The 18th century painting shown above by Anne-Louis Girodet (French; 1791, oil on canvas, Musee du Louvre, Paris) tells the mythological story of Selene and Endymion. Only fragmentary remnants of this myth exist and so each version reveals something different about the story of Selene the moon and Endymion the sleeping shepherd. According to some versions, Endymion is given a gift of eternal sleep as his form of death and Cupid shoots his arrows at the Moon to make her fall in love with him. According to others, the moon goddess is who grants him eternal slumber so she may love him forever.

Girodet’s The Sleep of Endymion shows the moment that Cupid parts the trees so the Moon may shine her light down upon her sleeping lover’s face. The artist chose to represent Selene as the moon itself, but in ancient Roman depictions, Selene is a personification of the moon.

Selene driving the bull-drawn biga, raising a lit torch that illuminates the sleeping Endymion - from Roman period, circa 3th c. CE
Selene driving the bull-drawn biga, raising a lit torch that illuminates the sleeping Endymion – from Roman period, circa 3th c. CE

In a Roman floor mosaic from the third century CE, the scene focuses on the moment when Selene falls in love with the young mortal shepherd. Cupid, in the upper right corner, points down at Endymion as if guiding Selene’s gaze towards him. Selene steps out of her bull-drawn biga that she uses to pull the moon across the sky each night, and raises a lit torch that illuminates Endymion’s face in the darkness. She peers down at him longingly. Endymion is fast asleep and unaware of her presence. His head rests on his left arm and he holds a shepherd’s crook in his right.

Detail, Endymion sarcophagus, Mid–Imperial, Severan, early 3rd century CE. Roman Marble. Rogers Fund, 1947 (47.100.4). Metropolitan Museum of Art, New York.
Detail, Endymion sarcophagus, Mid–Imperial, Severan, early 3rd century CE. Roman Marble.
Rogers Fund, 1947 (47.100.4). Metropolitan Museum of Art, New York.

On the Endymion sarcophagus at the Metropolitan Museum of Art, the same tale is told yet in high relief and as a continuous narrative. In the center adorned with a moon diadem, Selene visits her lover Endymion who lies amidst a bucolic landscape. On the left corner of the sarcophagus, Helios, the sun god, is shown riding his chariot towards Selene and her lover while on the right, Selene too appears in her chariot, yet riding away as the sun closes in on them. The transition of rising sun and setting moon leaves Selene waiting until the next night when she can visit her lover again. Because this scene appears on a sarcophagus, it therefore features allegorical associations. On sarcophagi, sleep is often a symbol of the afterlife 1. The sleeping Endymion is either sending a message about the eternal youth that comes with dying young or it is referencing the peaceful and pastoral afterlife that awaits the deceased as told in Theocritus’s Idylls 2.

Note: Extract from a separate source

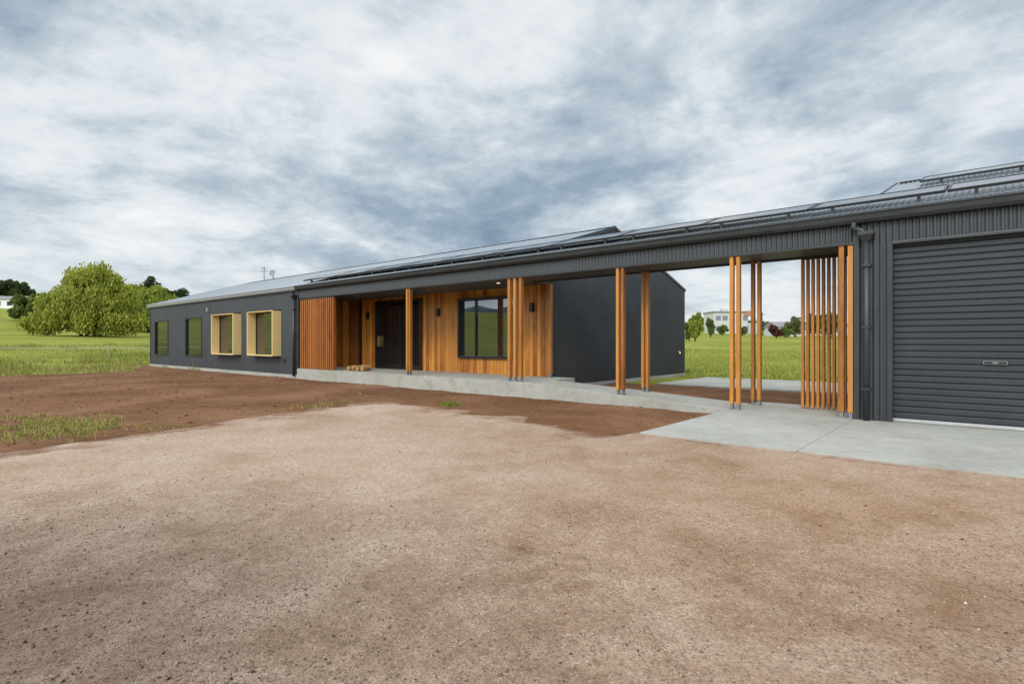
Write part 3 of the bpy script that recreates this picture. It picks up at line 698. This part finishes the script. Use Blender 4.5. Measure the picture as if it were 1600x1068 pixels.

Endymion sarcophagus, Mid–Imperial, Severan, early 3rd century CE. Roman Marble.
Endymion sarcophagus, Mid–Imperial, Severan, early 3rd century CE. Roman Marble.
Detail, Endymion sarcophagus, Mid–Imperial, Severan, early 3rd century CE. Roman Marble. Rogers Fund, 1947 (47.100.4). Metropolitan Museum of Art, New York.
Detail, Endymion sarcophagus, Mid–Imperial, Severan, early 3rd century CE. Roman Marble.
Rogers Fund, 1947 (47.100.4). Metropolitan Museum of Art, New York.

 

 

 

 

 

 

 

 

 

 

 

 

 

  1.  Michael Koortbojian, Myth, Meaning, and Memory on Roman Sarcophagi (Los Angeles: University of California Press, 1995), 78.
  2. Koortbojian,Myth, Meaning, and Memory on Roman Sarcophagi, 80.